Democracies in crisis: Brazil just succeeded where America failed
In a historic ruling, the Supreme Court voted 4 to 1 to convict ex-President Jair Bolsonaro of conspiring against democracy and attempting a coup in the wake of his 2022 election defeat

On Thursday, the Brazilian Supreme Court did what the US Senate and federal courts tragically failed to do: bring a former president who assaulted democracy to justice.
In a historic ruling, the Supreme Court voted 4 to 1 to convict ex-President Jair Bolsonaro of conspiring against democracy and attempting a coup in the wake of his 2022 election defeat. He was sentenced to 27 years in prison. Barring a successful appeal, which is unlikely, Bolsonaro will become the first coup leader in Brazilian history to serve time in prison.
These developments draw a sharp contrast with the US, where President Trump, who also attempted to overturn an election, was sent not to prison but back to the White House. Trump, perhaps recognising the power of that contrast, called Bolsonaro’s prosecution a “witch hunt” and described his conviction as “a terrible thing. Very terrible.”

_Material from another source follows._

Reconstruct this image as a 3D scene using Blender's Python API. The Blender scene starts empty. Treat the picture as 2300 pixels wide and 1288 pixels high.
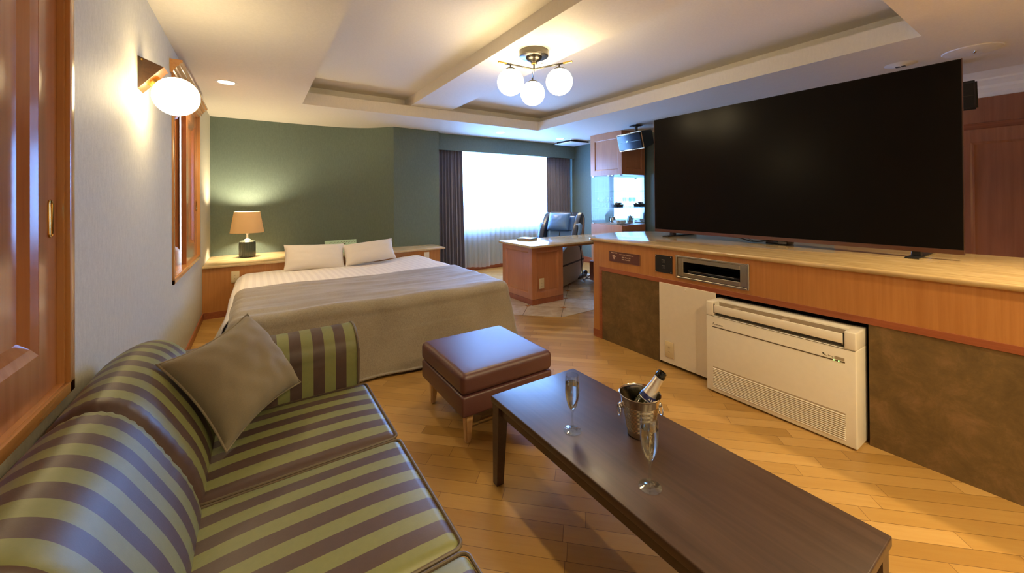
import bpy, bmesh, math, random
import numpy as np
from mathutils import Matrix, Vector, noise
random.seed(7)
S = bpy.context.scene
COL = S.collection
PI = math.pi
# ------------------------------------------------------------------ camera
YAW, PITCH, ROLL, FPX, CYPX, CAMH = .5856, .0054, -.0076, 868., 441.7, 1.28
fw = Vector((math.sin(YAW)*math.cos(PITCH), math.cos(YAW)*math.cos(PITCH), math.sin(PITCH)))
rt = Vector((math.cos(YAW), -math.sin(YAW), 0)); up = rt.cross(fw)
rt, up = rt*math.cos(ROLL)+up*math.sin(ROLL), up*math.cos(ROLL)-rt*math.sin(ROLL)
cd = bpy.data.cameras.new('camera'); cam = bpy.data.objects.new('camera', cd); COL.objects.link(cam)
cam.matrix_world = Matrix(((rt.x, up.x, -fw.x, 0), (rt.y, up.y, -fw.y, 0), (rt.z, up.z, -fw.z, CAMH), (0, 0, 0, 1)))
cd.sensor_width = 36; cd.sensor_fit = 'HORIZONTAL'; cd.lens = FPX/2300*36
cd.shift_y = -(644-CYPX)/2300; cd.clip_start = .03; cd.clip_end = 100
S.camera = cam
# ------------------------------------------------------------------ world, exposure, lights
w = bpy.data.worlds.new('sky'); S.world = w; w.use_nodes = True
bg = w.node_tree.nodes['Background']; bg.inputs[0].default_value = (.205, .44, 1, 1); bg.inputs[1].default_value = 35
vs = S.view_settings; vs.view_transform = 'Standard'; vs.look = 'None'; vs.gamma = 1; vs.use_curve_mapping = False
vs.exposure = 0.42
S.cycles.use_denoising = True; S.cycles.sample_clamp_indirect = 4; S.cycles.max_bounces = 12
S.cycles.transparent_max_bounces = 24; S.cycles.transmission_bounces = 12; S.cycles.diffuse_bounces = 6
WARM = (1, .77, .42)
def area_light(name, loc, size, energy, color, rot=(0, 0, 0), shape='DISK', size_y=None, spread=PI):
    l = bpy.data.lights.new(name, 'AREA'); l.shape = shape; l.size = size
    if size_y: l.size_y = size_y
    l.energy = energy; l.color = color; l.spread = spread
    o = bpy.data.objects.new(name, l); o.location = loc; o.rotation_euler = rot; COL.objects.link(o); return o
po = area_light('window_portal', (3.9, 6.33, 1.42), 2.5, 1, (1, 1, 1), (-PI/2, 0, 0), 'RECTANGLE', 1.6)
po.data.cycles.is_portal = True
# recessed downlights: the three lit ones the photo shows, plus unseen fill lamps added behind the camera to brighten the near room
for n_, (x_, y_) in enumerate(((-.22, 4.38), (3.34, 5.37), (4.62, 5.37))):
    area_light('downlight_or_fill_bulb', (x_, y_, 2.352), .07, 9, WARM, spread=2.2)
for n_, (x_, y_) in enumerate(((.9, -.7), (2.1, -.9), (3.2, -.3))):
    area_light('downlight_or_fill_bulb', (x_, y_, 2.352), .09, 26, WARM, spread=2.4)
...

But Trump didn’t just criticize Brazil’s effort to defend its democracy; he also punished it. Citing the legal case against Bolsonaro before it was even decided, the Trump administration levied a whopping 50% tariff on most Brazilian exports and imposed sanctions on several government officials and Supreme Court justices. Justice Alexandre de Moraes, who oversaw the case, was singled out for especially harsh sanctions under the Global Magnitsky Act.
This was unprecedented. The administration targeted a Supreme Court justice in a democratic country with sanctions that had previously been reserved for notorious human rights violators such as Abdulaziz al-Hawsawi, implicated in the 2018 murder of a Washington Post contributor, Jamal Khashoggi, and Chen Quanguo, an architect of the Chinese government’s persecution of its Uyghur minority. Following the Bolsonaro verdict on Thursday, Secretary of State Marco Rubio doubled down on Trump’s policy, declaring that the US would “respond accordingly to this witch hunt.” In short, the US was punishing Brazilians for doing something Americans should have done, but failed to: hold a former president accountable for attempting to overturn an election.

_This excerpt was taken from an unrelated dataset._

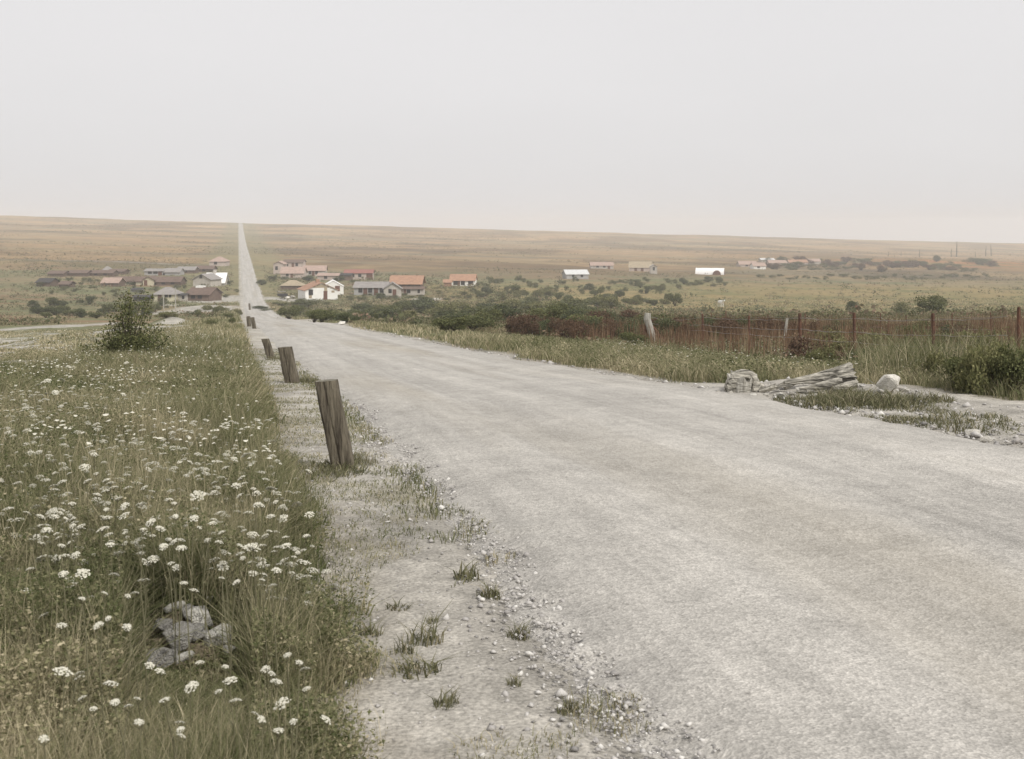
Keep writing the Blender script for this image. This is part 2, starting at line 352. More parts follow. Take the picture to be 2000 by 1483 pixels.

On Election Day, the Superior Electoral Tribunal took several steps to ensure the integrity of the vote, including ordering the dismantling of illegal checkpoints established by pro-Bolsonaro police and announcing the results immediately after the vote count concluded so that Bolsonaro would not have time to contest them. Crucially, in another striking departure from what happened in the US, prominent pro-Bolsonaro politicians, including top legislative leaders and right-wing governors, promptly recognised Lula’s victory.
After the events of Jan. 8, 2023, made it clear that Bolsonaro posed a threat to democracy, Brazilian courts moved aggressively to hold him to account — and prevent his return to power. In June 2023, the Superior Electoral Tribunal barred Bolsonaro from holding public office for eight years, closing the door on a 2026 presidential bid. In February 2025, Bolsonaro was indicted on charges of coup conspiracy, setting in motion the trial that led to Thursday’s conviction.
Although Bolsonaro’s supporters took to the streets to protest his prosecution, most of Brazil’s conservative politicians have largely accepted this process. Unlike the US, then, Brazil’s institutions acted vigorously and, so far, effectively to hold a former president accountable for trying to overturn an election. It is precisely the effectiveness of Brazil’s institutions that has placed the country in the crosshairs of the Trump administration. Having run out of options in Brazil, Bolsonaro turned to Trump. Bolsonaro’s son Eduardo lobbied the White House for months, seeking US intervention on his father’s behalf. Trump, who said Bolsonaro’s case looked “very much like” what “they tried to do with me,” was persuaded.
In attempting to bully Brazilian authorities into letting Bolsonaro escape justice, the Trump administration is abandoning nearly four decades of US policy toward Latin America. After the end of the Cold War, US administrations were fairly consistent in their defense of democracy in Latin America. The Biden administration’s efforts to block Bolsonaro’s coup attempt were a clear manifestation of that policy. Now, in a move that evokes some of America’s most anti-democratic Cold War interventions, the US is trying to subvert one of Latin America’s most important democracies.
With all its flaws, Brazilian democracy is healthier today than America’s. Keenly aware of their country’s authoritarian past, Brazil’s judicial and political authorities did not take democracy for granted. Their US counterparts, by contrast, fell down on the job. Rather than undermining Brazil’s effort to defend its democracy, Americans should learn from it.